Write out the whole listing again, exactly as given.

··· DATA SHOWN

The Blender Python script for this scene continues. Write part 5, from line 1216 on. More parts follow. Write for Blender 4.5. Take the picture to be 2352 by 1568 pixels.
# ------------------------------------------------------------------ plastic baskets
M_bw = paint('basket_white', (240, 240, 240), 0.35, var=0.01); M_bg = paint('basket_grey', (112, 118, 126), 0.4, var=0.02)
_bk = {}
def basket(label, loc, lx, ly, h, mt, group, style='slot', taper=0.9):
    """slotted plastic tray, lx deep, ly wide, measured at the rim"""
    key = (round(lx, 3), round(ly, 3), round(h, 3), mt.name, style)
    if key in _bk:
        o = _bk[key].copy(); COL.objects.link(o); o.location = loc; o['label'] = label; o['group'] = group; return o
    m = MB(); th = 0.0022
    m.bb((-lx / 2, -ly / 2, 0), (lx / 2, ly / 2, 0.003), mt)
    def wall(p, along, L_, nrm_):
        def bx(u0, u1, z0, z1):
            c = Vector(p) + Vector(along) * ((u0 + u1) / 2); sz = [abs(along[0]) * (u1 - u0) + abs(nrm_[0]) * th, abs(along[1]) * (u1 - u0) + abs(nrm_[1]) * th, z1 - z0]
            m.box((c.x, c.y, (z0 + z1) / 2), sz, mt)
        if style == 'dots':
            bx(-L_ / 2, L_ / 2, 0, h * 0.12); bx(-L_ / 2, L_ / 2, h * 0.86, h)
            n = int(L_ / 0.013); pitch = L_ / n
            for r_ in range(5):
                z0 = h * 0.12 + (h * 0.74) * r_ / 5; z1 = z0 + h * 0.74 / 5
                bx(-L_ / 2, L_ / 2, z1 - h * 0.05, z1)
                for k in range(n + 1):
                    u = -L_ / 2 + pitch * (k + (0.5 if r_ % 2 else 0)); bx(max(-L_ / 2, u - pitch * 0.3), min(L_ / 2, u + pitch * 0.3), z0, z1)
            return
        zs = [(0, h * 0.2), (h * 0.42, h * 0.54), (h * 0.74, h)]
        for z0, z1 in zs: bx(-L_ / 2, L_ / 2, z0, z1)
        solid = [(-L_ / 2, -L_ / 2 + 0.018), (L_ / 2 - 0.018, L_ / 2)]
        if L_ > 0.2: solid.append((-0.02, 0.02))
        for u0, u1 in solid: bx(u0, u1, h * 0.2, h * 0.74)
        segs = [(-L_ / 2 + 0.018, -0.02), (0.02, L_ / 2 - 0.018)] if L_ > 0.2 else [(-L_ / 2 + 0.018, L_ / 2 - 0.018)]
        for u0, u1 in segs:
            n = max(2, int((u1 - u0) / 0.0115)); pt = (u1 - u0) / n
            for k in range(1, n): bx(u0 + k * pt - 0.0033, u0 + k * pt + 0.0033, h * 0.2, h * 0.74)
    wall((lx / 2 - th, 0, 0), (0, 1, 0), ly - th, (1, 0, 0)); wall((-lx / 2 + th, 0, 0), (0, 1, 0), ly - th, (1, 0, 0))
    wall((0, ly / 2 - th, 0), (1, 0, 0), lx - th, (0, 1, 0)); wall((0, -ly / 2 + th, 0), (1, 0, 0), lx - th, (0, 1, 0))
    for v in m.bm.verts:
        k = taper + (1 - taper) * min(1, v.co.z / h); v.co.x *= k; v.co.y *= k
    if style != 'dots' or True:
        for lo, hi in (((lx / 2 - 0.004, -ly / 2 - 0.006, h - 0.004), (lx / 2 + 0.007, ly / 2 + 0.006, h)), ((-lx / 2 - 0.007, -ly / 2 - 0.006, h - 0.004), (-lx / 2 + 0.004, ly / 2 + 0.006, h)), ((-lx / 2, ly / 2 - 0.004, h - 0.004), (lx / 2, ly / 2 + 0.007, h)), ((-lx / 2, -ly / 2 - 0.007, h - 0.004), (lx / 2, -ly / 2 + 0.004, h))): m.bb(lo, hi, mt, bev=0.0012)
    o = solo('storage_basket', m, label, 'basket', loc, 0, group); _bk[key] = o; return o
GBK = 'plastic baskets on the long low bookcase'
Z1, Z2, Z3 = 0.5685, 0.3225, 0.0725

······

→ **SOLUTION FOR THIS PROBLEM**:
The Blender Python script for this scene continues. Write part 5, from line 1216 on. More parts follow. Write for Blender 4.5. Take the picture to be 2352 by 1568 pixels.
# ------------------------------------------------------------------ plastic baskets
M_bw = paint('basket_white', (240, 240, 240), 0.35, var=0.01); M_bg = paint('basket_grey', (112, 118, 126), 0.4, var=0.02)
_bk = {}
def basket(label, loc, lx, ly, h, mt, group, style='slot', taper=0.9):
    """slotted plastic tray, lx deep, ly wide, measured at the rim"""
    key = (round(lx, 3), round(ly, 3), round(h, 3), mt.name, style)
    if key in _bk:
        o = _bk[key].copy(); COL.objects.link(o); o.location = loc; o['label'] = label; o['group'] = group; return o
    m = MB(); th = 0.0022
    m.bb((-lx / 2, -ly / 2, 0), (lx / 2, ly / 2, 0.003), mt)
    def wall(p, along, L_, nrm_):
        def bx(u0, u1, z0, z1):
            c = Vector(p) + Vector(along) * ((u0 + u1) / 2); sz = [abs(along[0]) * (u1 - u0) + abs(nrm_[0]) * th, abs(along[1]) * (u1 - u0) + abs(nrm_[1]) * th, z1 - z0]
            m.box((c.x, c.y, (z0 + z1) / 2), sz, mt)
        if style == 'dots':
            bx(-L_ / 2, L_ / 2, 0, h * 0.12); bx(-L_ / 2, L_ / 2, h * 0.86, h)
            n = int(L_ / 0.013); pitch = L_ / n
            for r_ in range(5):
                z0 = h * 0.12 + (h * 0.74) * r_ / 5; z1 = z0 + h * 0.74 / 5
                bx(-L_ / 2, L_ / 2, z1 - h * 0.05, z1)
                for k in range(n + 1):
                    u = -L_ / 2 + pitch * (k + (0.5 if r_ % 2 else 0)); bx(max(-L_ / 2, u - pitch * 0.3), min(L_ / 2, u + pitch * 0.3), z0, z1)
            return
        zs = [(0, h * 0.2), (h * 0.42, h * 0.54), (h * 0.74, h)]
        for z0, z1 in zs: bx(-L_ / 2, L_ / 2, z0, z1)
        solid = [(-L_ / 2, -L_ / 2 + 0.018), (L_ / 2 - 0.018, L_ / 2)]
        if L_ > 0.2: solid.append((-0.02, 0.02))
        for u0, u1 in solid: bx(u0, u1, h * 0.2, h * 0.74)
        segs = [(-L_ / 2 + 0.018, -0.02), (0.02, L_ / 2 - 0.018)] if L_ > 0.2 else [(-L_ / 2 + 0.018, L_ / 2 - 0.018)]
        for u0, u1 in segs:
            n = max(2, int((u1 - u0) / 0.0115)); pt = (u1 - u0) / n
            for k in range(1, n): bx(u0 + k * pt - 0.0033, u0 + k * pt + 0.0033, h * 0.2, h * 0.74)
    wall((lx / 2 - th, 0, 0), (0, 1, 0), ly - th, (1, 0, 0)); wall((-lx / 2 + th, 0, 0), (0, 1, 0), ly - th, (1, 0, 0))
    wall((0, ly / 2 - th, 0), (1, 0, 0), lx - th, (0, 1, 0)); wall((0, -ly / 2 + th, 0), (1, 0, 0), lx - th, (0, 1, 0))
    for v in m.bm.verts:
        k = taper + (1 - taper) * min(1, v.co.z / h); v.co.x *= k; v.co.y *= k
    if style != 'dots' or True:
        for lo, hi in (((lx / 2 - 0.004, -ly / 2 - 0.006, h - 0.004), (lx / 2 + 0.007, ly / 2 + 0.006, h)), ((-lx / 2 - 0.007, -ly / 2 - 0.006, h - 0.004), (-lx / 2 + 0.004, ly / 2 + 0.006, h)), ((-lx / 2, ly / 2 - 0.004, h - 0.004), (lx / 2, ly / 2 + 0.007, h)), ((-lx / 2, -ly / 2 - 0.007, h - 0.004), (lx / 2, -ly / 2 + 0.004, h))): m.bb(lo, hi, mt, bev=0.0012)
    o = solo('storage_basket', m, label, 'basket', loc, 0, group); _bk[key] = o; return o
GBK = 'plastic baskets on the long low bookcase'
Z1, Z2, Z3 = 0.5685, 0.3225, 0.0725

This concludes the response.